#### The task
From the listing below, extract every line in which the word "objects" appears.

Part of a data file
****************************************

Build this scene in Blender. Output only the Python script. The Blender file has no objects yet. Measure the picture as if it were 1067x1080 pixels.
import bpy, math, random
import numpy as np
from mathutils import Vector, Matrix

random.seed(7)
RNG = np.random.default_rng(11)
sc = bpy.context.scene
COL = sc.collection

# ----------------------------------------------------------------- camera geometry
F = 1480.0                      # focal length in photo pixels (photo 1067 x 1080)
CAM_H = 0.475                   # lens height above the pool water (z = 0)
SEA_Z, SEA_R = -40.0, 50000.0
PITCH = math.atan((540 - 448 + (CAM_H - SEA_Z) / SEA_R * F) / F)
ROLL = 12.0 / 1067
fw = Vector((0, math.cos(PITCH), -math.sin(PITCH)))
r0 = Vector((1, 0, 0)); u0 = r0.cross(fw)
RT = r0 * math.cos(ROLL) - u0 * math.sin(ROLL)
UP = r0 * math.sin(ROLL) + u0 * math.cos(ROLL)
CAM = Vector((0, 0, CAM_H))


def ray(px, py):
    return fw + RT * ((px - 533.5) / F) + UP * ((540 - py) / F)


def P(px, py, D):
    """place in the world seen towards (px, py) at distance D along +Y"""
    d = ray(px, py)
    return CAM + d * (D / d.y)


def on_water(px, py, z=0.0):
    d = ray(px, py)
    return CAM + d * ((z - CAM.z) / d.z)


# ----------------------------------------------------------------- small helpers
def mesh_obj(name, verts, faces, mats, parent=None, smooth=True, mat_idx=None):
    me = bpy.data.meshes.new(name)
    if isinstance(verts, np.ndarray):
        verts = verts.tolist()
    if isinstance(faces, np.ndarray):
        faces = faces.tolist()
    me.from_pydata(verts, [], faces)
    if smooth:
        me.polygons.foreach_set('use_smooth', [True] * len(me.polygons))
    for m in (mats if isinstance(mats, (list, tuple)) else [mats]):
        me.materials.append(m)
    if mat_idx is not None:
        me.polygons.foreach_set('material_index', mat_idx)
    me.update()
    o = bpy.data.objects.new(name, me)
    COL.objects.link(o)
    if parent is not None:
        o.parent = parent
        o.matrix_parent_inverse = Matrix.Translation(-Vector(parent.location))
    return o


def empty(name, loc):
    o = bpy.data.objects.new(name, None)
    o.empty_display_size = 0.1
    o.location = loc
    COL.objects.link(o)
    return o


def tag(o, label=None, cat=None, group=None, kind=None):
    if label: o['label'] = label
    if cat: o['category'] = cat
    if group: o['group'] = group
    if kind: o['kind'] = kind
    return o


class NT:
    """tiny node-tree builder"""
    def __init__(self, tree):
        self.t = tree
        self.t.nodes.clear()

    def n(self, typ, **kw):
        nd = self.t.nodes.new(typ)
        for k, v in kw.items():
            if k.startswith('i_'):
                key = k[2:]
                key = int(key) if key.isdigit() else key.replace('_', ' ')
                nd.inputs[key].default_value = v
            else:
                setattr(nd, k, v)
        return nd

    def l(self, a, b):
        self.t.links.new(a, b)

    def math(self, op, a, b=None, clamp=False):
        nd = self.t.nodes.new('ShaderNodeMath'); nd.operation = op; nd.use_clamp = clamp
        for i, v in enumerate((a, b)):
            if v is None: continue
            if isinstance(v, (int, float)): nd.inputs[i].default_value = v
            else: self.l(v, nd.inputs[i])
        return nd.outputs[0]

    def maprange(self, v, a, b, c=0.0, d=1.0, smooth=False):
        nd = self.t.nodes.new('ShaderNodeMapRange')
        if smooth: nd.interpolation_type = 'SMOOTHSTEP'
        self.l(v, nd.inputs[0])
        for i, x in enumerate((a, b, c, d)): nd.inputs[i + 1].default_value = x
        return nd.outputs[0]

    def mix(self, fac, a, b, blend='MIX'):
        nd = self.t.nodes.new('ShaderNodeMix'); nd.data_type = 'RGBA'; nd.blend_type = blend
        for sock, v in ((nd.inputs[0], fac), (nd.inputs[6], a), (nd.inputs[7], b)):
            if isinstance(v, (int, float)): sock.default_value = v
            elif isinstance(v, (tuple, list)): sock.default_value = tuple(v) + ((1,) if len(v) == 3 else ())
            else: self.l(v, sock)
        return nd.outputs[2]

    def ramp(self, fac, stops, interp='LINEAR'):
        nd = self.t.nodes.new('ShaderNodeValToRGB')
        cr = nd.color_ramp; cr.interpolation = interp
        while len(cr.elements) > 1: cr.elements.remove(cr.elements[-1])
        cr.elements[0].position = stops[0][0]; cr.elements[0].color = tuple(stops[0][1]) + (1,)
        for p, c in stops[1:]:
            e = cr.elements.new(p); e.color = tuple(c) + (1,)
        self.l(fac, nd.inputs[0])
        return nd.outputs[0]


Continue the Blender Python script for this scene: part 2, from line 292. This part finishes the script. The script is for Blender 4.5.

****************************************

#### The reply
Build this scene in Blender. Output only the Python script. The Blender file has no objects yet. Measure the picture as if it were 1067x1080 pixels.
    o = bpy.data.objects.new(name, me)
    COL.objects.link(o)
    o = bpy.data.objects.new(name, None)
    COL.objects.link(o)